Burial ground, Ceathrú An Lisín, Co. Galway
Co. Galway |
Burial Grounds
In the townland of Ceathrú An Lisín in County Galway, there is a burial ground whose details remain largely undocumented in any publicly accessible form.
The name itself offers a quiet clue: "an lisín" refers to a small lios, the Irish word for a ringfort or enclosed settlement, and townland names of this kind often signal that something older lies beneath or beside the landscape feature that gave the place its identity. A burial ground associated with such a name might be medieval, early Christian, or older still, the kind of site that accumulates centuries of local memory without ever attracting the attention that more prominent monuments receive.

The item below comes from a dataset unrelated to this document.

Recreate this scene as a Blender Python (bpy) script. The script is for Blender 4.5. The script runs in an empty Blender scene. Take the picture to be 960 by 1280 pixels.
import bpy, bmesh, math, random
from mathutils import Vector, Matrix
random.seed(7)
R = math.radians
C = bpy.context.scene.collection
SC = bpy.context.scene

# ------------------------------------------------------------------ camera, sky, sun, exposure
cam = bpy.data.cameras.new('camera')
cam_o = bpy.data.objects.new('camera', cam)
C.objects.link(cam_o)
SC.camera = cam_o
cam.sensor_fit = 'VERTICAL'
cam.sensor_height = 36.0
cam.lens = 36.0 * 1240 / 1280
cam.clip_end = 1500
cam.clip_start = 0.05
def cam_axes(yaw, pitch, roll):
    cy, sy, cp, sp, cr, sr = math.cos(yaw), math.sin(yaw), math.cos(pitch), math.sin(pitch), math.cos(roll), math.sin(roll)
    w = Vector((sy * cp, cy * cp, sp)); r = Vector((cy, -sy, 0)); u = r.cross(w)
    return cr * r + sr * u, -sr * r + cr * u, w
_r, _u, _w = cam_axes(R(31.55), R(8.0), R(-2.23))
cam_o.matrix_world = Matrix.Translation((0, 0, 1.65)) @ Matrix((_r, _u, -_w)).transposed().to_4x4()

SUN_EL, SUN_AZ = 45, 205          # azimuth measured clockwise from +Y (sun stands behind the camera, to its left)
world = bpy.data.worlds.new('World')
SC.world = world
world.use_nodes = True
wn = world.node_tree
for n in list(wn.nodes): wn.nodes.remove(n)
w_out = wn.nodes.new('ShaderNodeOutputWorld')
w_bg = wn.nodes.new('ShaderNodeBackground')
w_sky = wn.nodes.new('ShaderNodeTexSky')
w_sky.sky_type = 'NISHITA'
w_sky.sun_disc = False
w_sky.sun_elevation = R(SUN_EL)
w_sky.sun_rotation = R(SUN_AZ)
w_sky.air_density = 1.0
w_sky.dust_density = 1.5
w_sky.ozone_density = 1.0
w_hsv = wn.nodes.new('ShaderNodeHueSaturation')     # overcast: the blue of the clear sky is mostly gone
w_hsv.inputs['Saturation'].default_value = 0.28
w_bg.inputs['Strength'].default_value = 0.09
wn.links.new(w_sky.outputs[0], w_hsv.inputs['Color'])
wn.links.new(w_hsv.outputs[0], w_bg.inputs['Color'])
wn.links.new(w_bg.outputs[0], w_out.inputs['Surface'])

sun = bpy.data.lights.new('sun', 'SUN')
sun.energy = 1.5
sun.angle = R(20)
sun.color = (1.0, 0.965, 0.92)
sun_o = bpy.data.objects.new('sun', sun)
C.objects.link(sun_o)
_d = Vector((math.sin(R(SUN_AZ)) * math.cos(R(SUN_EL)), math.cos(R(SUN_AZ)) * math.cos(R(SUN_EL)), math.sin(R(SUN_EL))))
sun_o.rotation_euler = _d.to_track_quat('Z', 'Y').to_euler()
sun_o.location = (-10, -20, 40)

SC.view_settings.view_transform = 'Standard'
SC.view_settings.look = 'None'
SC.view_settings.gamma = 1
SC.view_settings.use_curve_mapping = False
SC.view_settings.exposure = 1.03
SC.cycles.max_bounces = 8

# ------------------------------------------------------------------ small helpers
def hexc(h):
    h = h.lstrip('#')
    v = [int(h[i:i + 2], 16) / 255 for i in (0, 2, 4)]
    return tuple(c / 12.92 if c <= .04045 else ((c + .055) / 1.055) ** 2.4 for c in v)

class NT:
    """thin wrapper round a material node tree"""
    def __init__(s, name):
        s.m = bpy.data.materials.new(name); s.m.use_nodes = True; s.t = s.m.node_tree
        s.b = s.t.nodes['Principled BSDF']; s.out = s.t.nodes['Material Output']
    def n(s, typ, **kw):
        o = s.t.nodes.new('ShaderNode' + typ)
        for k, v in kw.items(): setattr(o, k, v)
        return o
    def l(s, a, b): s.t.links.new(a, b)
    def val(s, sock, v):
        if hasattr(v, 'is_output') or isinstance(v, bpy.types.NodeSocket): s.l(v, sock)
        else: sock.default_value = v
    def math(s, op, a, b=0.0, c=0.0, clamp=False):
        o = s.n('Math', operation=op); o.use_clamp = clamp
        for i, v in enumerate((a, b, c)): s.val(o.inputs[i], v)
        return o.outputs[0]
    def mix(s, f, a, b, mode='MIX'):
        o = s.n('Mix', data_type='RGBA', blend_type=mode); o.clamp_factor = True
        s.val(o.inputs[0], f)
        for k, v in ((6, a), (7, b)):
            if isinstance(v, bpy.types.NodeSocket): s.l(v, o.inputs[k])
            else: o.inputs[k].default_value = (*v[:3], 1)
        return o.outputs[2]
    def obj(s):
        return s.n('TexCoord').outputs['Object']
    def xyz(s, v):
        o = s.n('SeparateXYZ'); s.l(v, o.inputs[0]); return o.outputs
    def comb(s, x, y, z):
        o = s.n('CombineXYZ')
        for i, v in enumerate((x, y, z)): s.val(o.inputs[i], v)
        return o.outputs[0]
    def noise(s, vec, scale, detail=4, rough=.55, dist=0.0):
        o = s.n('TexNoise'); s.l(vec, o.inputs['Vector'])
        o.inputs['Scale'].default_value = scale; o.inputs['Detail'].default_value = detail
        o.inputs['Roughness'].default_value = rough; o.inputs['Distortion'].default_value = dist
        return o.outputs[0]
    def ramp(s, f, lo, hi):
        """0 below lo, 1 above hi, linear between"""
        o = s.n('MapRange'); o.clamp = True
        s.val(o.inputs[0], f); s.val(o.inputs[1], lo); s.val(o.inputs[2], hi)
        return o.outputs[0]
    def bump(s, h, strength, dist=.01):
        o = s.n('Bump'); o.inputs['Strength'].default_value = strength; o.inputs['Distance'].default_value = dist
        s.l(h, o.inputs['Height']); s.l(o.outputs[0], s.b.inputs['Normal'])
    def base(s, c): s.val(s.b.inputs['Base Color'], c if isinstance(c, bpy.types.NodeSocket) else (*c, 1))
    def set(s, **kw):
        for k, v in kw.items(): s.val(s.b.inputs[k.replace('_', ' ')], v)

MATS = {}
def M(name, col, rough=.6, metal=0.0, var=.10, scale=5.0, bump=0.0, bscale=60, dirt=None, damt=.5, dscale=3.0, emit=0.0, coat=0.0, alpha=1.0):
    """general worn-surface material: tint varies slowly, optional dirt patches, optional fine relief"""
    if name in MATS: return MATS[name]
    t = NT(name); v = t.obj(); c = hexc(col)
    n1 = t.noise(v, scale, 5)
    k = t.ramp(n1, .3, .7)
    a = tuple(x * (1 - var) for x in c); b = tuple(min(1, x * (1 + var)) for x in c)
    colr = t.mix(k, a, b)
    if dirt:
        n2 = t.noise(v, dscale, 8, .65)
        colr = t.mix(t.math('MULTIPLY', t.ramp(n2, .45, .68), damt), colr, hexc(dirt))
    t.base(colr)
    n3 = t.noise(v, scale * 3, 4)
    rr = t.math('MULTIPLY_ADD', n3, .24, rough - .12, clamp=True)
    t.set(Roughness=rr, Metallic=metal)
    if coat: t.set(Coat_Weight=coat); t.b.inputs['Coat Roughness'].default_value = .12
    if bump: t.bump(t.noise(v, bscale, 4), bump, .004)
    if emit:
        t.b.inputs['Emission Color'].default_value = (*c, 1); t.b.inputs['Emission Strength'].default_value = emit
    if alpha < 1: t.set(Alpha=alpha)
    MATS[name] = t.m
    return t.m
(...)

Beyond the name and its implications, the formal record for this site has not yet been made publicly available, which places it among a considerable number of Irish monuments whose existence is known and catalogued but whose full archaeological context remains out of reach for the general reader. Ireland has thousands of such burial grounds, ranging from early ecclesiastical enclosures to the informal famine-era plots known as cilliní, where unbaptised children and others excluded from consecrated ground were interred quietly at the margins of fields and townlands. Without more specific documentation, it is not possible to say with confidence which tradition this particular site belongs to, though the placename context leans toward early medieval origins.